Output the first line of the listing and each line after it, up to and including the line that contains "return (v @", exactly as written, minus the pictures.

#####

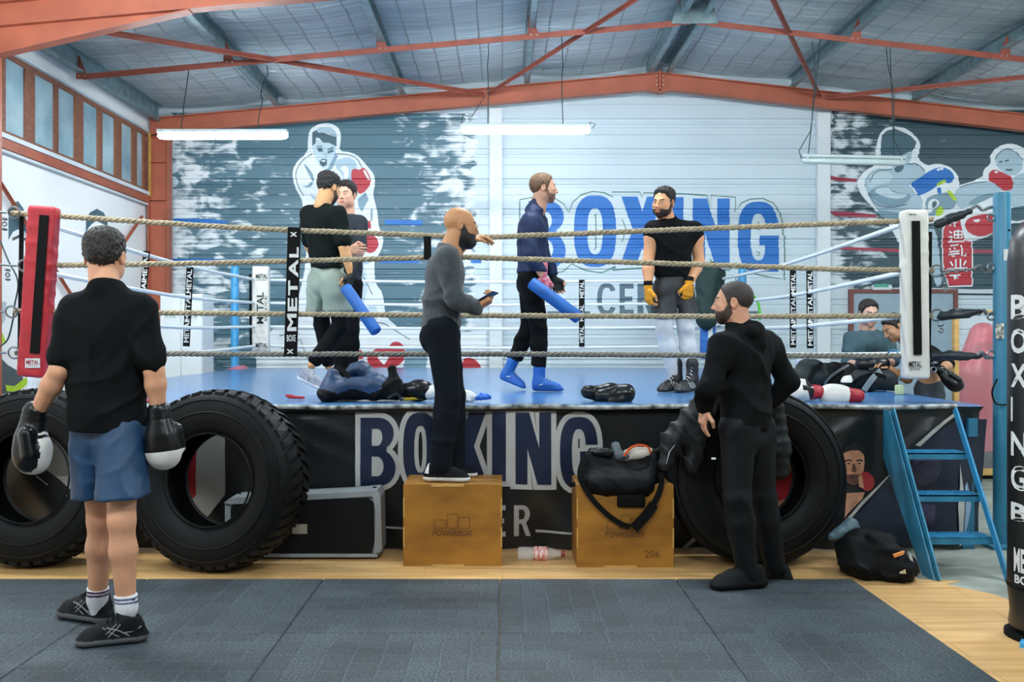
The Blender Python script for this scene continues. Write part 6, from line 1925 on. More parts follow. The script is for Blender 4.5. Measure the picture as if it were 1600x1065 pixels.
def hair_mesh(top=.018, side=.008, front=.078, recede=0.0, curl=.003, cf=190, nape=-.055, seed=0):
    zl = np.interp(hY, [-.13, -.09, -.05, -.025, 0.0, .02, .034, .05, .07, .10], [nape, nape, nape + .02, .012, .016, -.012, .02, .055, front - .006, front])
    ax = np.abs(hX)
    zl = zl + recede * np.clip((hY - .02) / .05, 0, 1) * np.clip((ax - .02) / .03, 0, 1) + .004 * np.sin(hX * 160 + seed) * (hY > .03)
    t = side + (top - side) * np.clip((hZ - .04) / .06, 0, 1)
    t = t * np.clip((hZ - zl) / .03, .12, 1)
    return shell(t, zl - hZ, bumps(curl, cf, seed))
def beard_mesh(t=.006, low=-.135, cheek=0.0, chin=0.0, seed=0):
    zl = np.interp(hY, [-.04, -.012, .004, .022, .045, .065, .085, .13], [-.16, -.10, .012, -.002, -.035 + cheek, -.042 + cheek, -.0385, -.0385])
    lips = (1 - np.sqrt((hX / .0215) ** 2 + ((hZ + .0585) / .0095) ** 2)) * .01
    reg = np.maximum(np.maximum(hZ - zl, lips), low - hZ + np.clip((.03 - hY) * .7, -.01, .05))
    reg = np.maximum(reg, -.012 - hY)
    reg = np.maximum(reg, np.where((hZ > -.042) & (np.abs(hX) < .02), .01, -.01))
    th = t + chin * np.clip((-.06 - hZ) / .04, 0, 1) * np.clip((hY - .02) / .04, 0, 1)
    th = th * np.clip(-reg / .02, .15, 1)
    return shell(th, reg, bumps(.0012, 240, seed))

def basis_yz(fwd, up=(0, 0, 1)):
    f = Vector(fwd).normalized(); u = Vector(up); u = (u - f * u.dot(f)).normalized(); x = f.cross(u)
    return Matrix((x, f, u)).transposed()

def xform(v, A):
    A = np.array(A)
    return (v @ A[:3, :3].T + A[:3, 3]).astype(np.float32)

# --- one hand: wrist at the origin, fingers along +y, palm towards +z, thumb on +x
def hand_mesh(curl=(.35, .4, .45, .5), thumb=.5, spread=.05, grow_=0.0, fingers=True, vox=.0042):
    s = SD()
    s.cone((0, -.03, 0), (0, .02, 0), .027 + grow_, .027 + grow_, .02, ax=((0, 0, 1), .78))
    s.box((0, .05, 0), (.041 + grow_, .046, .0145 + grow_), None, .013, .015)
    s.ell((.026, .035, .008), (.018 + grow_, .03, .015 + grow_), None, .012)
    base = [(.031, .090), (.0105, .095), (-.0105, .092), (-.031, .083)]
    L = [.072, .080, .074, .058]
    if fingers:
        for i in range(4):
            p = Vector((base[i][0], base[i][1] - .006, 0)); th = 0.0
            sx = spread * (1.5 - i)
            r = .0098 if i < 3 else .0086
            for j, fr in enumerate((.44, .31, .25)):
                th += curl[i] * (1.0, 1.15, .8)[j]
                q = p + Vector((math.sin(sx), math.cos(th), math.sin(th))) * L[i] * fr
                s.cone(p, q, r - .0007 * j, r - .0007 * (j + 1), .003)
                p = q
        p = Vector((.034, .03, .006))
        q = p + Vector((.030, .034, .012 + .02 * thumb)); s.cone(p, q, .014, .0115, .008)
        e = q + Vector((-.004 - .02 * thumb, .032, .006 + .02 * thumb)); s.cone(q, e, .0112, .009, .004)
    else:
        s.cone((.034, .03, .006), (.058, .06, .02), .0165 + grow_, .014 + grow_, .008)
        for i in range(4):
            s.cone((base[i][0], base[i][1] - .01, 0), (base[i][0], base[i][1] + .022 * math.cos(curl[i]), .022 * math.sin(curl[i])), .0105 + grow_, .0105 + grow_, .008)
    return s.mesh(vox)

def SKIN(name, col):
    return M('skin_' + name, col, .5, var=.10, vscale=9, bump=.04, bscale=120, spec=.4)
m_eye = M('eye_white', '#dcdcd8', .3, var=.02); m_iris = M('eye_dark', '#1d1612', .2); 

def torso(s, J, g=0.0, b=1.0, k=.05, low=True):
    sd = (J['shL'] - J['shR']); hs = (J['hipL'] - J['hipR'])
    sd = sd / np.linalg.norm(sd); hs = hs / np.linalg.norm(hs)
    wa = J['pelvis'] * .52 + J['chest'] * .48
    if low:
        s.cone(J['pelvis'], wa, .100 * b + g, .093 * b + g, k, ax=(hs, 1.40))
    s.cone(wa, J['chest'], .093 * b + g, .113 * b + g, k, ax=(sd, 1.34))
    up = (J['neck'] - J['chest']); up /= np.linalg.norm(up)
    mL, mR = J['shL'] * .84 + J['shR'] * .16 - up * .035, J['shL'] * .16 + J['shR'] * .84 - up * .035
    s.cone(mL, mR, .082 * b + g, .082 * b + g, k)
    s.cone(J['shL'] * .9 + J['shR'] * .1, J['neck'] * .9 + J['chest'] * .1, .050 * b + g * .7, .054 * b + g * .5, .05)
    s.cone(J['shR'] * .9 + J['shL'] * .1, J['neck'] * .9 + J['chest'] * .1, .050 * b + g * .7, .054 * b + g * .5, .05)
def arm(s, J, e, g=0.0, b=1.0, upto=None, flare=0.0, k=.02):
    sh, el, wr = J['sh' + e], J['el' + e], J['wr' + e]
    s.cone(sh, sh * .72 + el * .28, .062 * b + g, .058 * b + g, .035)
    if upto is not None and upto <= 1:
        q = sh * (1 - upto) + el * upto
        s.cone(sh, q, .057 * b + g, (.057 - .013 * upto) * b + g + flare, k); return
    s.cone(sh, el, .056 * b + g, .042 * b + g, k)
    a = el * .7 + wr * .3
    if upto is not None:
        f = upto - 1; q = el * (1 - f) + wr * f
        s.cone(el, q, .043 * b + g, (.043 - .013 * f) * b + g + flare, k); return
    s.cone(el, a, .042 * b + g, .044 * b + g, .02)
    s.cone(a, wr, .044 * b + g, .029 * b + g, .02)
def collar(s, J, h=.02, back=0.0):
    n = J['head'] - J['neck']; n = n / np.linalg.norm(n)
    s.plane(J['neck'] + n * h, n + V((0, 0, .6)), .012)
def slit(s, J, top=.17, r=.012):
    hs = J['hipL'] - J['hipR']; hs /= np.linalg.norm(hs)
    fr = np.cross(hs, (0, 0, 1)); fr /= np.linalg.norm(fr)
    kn = (J['knL'] + J['knR']) / 2
    c = (J['hipL'] + J['hipR']) / 2
    d = (kn - c) / np.linalg.norm(kn - c)
    s.cone(c + d * top, kn + d * .1, .004, r * 2.2, .035, 's', (fr, 12.0))
def leg(s, J, e, g=0.0, b=1.0, k=.03, upto=None, flare=0.0):
    hp, kn, an = J['hip' + e], J['kn' + e], J['an' + e]
    if upto is not None and upto <= 1:
        s.cone(hp, hp * (1 - upto) + kn * upto, .092 * b + g, (.092 - .03 * upto) * b + g + flare, k); return
    s.cone(hp, kn, .090 * b + g, .058 * b + g, k)
    a = kn * .68 + an * .32
    if upto is not None:
        f = upto - 1
        s.cone(kn, kn * (1 - f) + an * f, .058 * b + g, .055 * b + g + flare, k); return
    s.cone(kn, a, .056 * b + g, .058 * b + g, .03)
    s.cone(a, an, .058 * b + g, .039 * b + g, .03)

SHOE = {}
def shoe_mesh(kind):
    if kind in SHOE: return SHOE[kind]
    s = SD(); L = .285
    s.cone((.048, 0, .016), (L - .055, .004, .016), .036, .047, .02, ax=((0, 0, 1), .42))
    s.cone((.03, 0, .022), (.01, 0, .026), .03, .022, .02) if kind == 'run' else None
    s.cone((.045, 0, .05), (L - .065, .004, .034), .037, .036, .03)
    s.cone((.045, 0, .07), (.055, 0, .095), .036, .037, .02)
    s.cone((.075, 0, .082), (.17, 0, .052), .034, .034, .03)
    if kind == 'boot':
        s.cone((.05, 0, .06), (.062, 0, .21), .041, .050, .03)
        s.ell((.063, 0, .225), (.041, .041, .02), None, .006, 's')
        s.cone((.098, 0, .12), (.105, 0, .235), .018, .016, .015)
    else:
        s.ell((.052, 0, .125), (.034, .031, .03), None, .01, 's')
        s.cone((.105, 0, .092), (.10, 0, .112), .022, .02, .012)
    s.plane((0, 0, 0), (0, 0, -1), .004)
    SHOE[kind] = s.mesh(.0052)
    return SHOE[kind]
def shoe(J_, e, heel, toe, kind, mats, cls, parent, laces=None, name='shoe', k=1.0, stripe=None):
    heel, toe = Vector(heel), Vector(toe)
    f = (toe - heel)
    kk = f.length / .285
    R = basis_yz(f)                       # columns: x side, y forward, z up
    A4 = Matrix.Translation(heel) @ (Matrix((R.col[1], -R.col[0], R.col[2])).transposed().to_4x4() @ Matrix.Scale(kk, 4))
    v, fc = shoe_mesh(kind)
    o = soft_vf(name, v, fc, mats, parent, cls, A4)
    if laces:
        for i in range(4 if kind != 'boot' else 7):
            t_ = i / 6
            x = .165 - .02 * i if kind != 'boot' else (.175 - .022 * i if i < 3 else .115 - .003 * i)
            z = .083 + .010 * i if kind != 'boot' else (.078 + .016 * i if i < 3 else .085 + .026 * (i - 1))
            q = MB(); pts = [(x, -.028, z - .012), (x + .006, -.012, z + .004), (x + .006, .012, z + .004), (x, .028, z - .012)]
            q.tube([A4 @ Vector(p) for p in pts], .0032 * kk, 5)
            c = q.build('lace', laces, parent)
            w_ = c.location.copy(); c.parent = o; c.location = Vector((0, 0, 0))
    if stripe:
        for pts, mt, rad in stripe:
            q = MB(); q.tube([A4 @ Vector(p) for p in pts], rad, 5); c = q.build('stripe', mt, parent); c.parent = o
    return o, A4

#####

| SOLUTION TO THE EXERCISE |
The Blender Python script for this scene continues. Write part 6, from line 1925 on. More parts follow. The script is for Blender 4.5. Measure the picture as if it were 1600x1065 pixels.
def hair_mesh(top=.018, side=.008, front=.078, recede=0.0, curl=.003, cf=190, nape=-.055, seed=0):
    zl = np.interp(hY, [-.13, -.09, -.05, -.025, 0.0, .02, .034, .05, .07, .10], [nape, nape, nape + .02, .012, .016, -.012, .02, .055, front - .006, front])
    ax = np.abs(hX)
    zl = zl + recede * np.clip((hY - .02) / .05, 0, 1) * np.clip((ax - .02) / .03, 0, 1) + .004 * np.sin(hX * 160 + seed) * (hY > .03)
    t = side + (top - side) * np.clip((hZ - .04) / .06, 0, 1)
    t = t * np.clip((hZ - zl) / .03, .12, 1)
    return shell(t, zl - hZ, bumps(curl, cf, seed))
def beard_mesh(t=.006, low=-.135, cheek=0.0, chin=0.0, seed=0):
    zl = np.interp(hY, [-.04, -.012, .004, .022, .045, .065, .085, .13], [-.16, -.10, .012, -.002, -.035 + cheek, -.042 + cheek, -.0385, -.0385])
    lips = (1 - np.sqrt((hX / .0215) ** 2 + ((hZ + .0585) / .0095) ** 2)) * .01
    reg = np.maximum(np.maximum(hZ - zl, lips), low - hZ + np.clip((.03 - hY) * .7, -.01, .05))
    reg = np.maximum(reg, -.012 - hY)
    reg = np.maximum(reg, np.where((hZ > -.042) & (np.abs(hX) < .02), .01, -.01))
    th = t + chin * np.clip((-.06 - hZ) / .04, 0, 1) * np.clip((hY - .02) / .04, 0, 1)
    th = th * np.clip(-reg / .02, .15, 1)
    return shell(th, reg, bumps(.0012, 240, seed))

def basis_yz(fwd, up=(0, 0, 1)):
    f = Vector(fwd).normalized(); u = Vector(up); u = (u - f * u.dot(f)).normalized(); x = f.cross(u)
    return Matrix((x, f, u)).transposed()

def xform(v, A):
    A = np.array(A)
    return (v @ A[:3, :3].T + A[:3, 3]).astype(np.float32)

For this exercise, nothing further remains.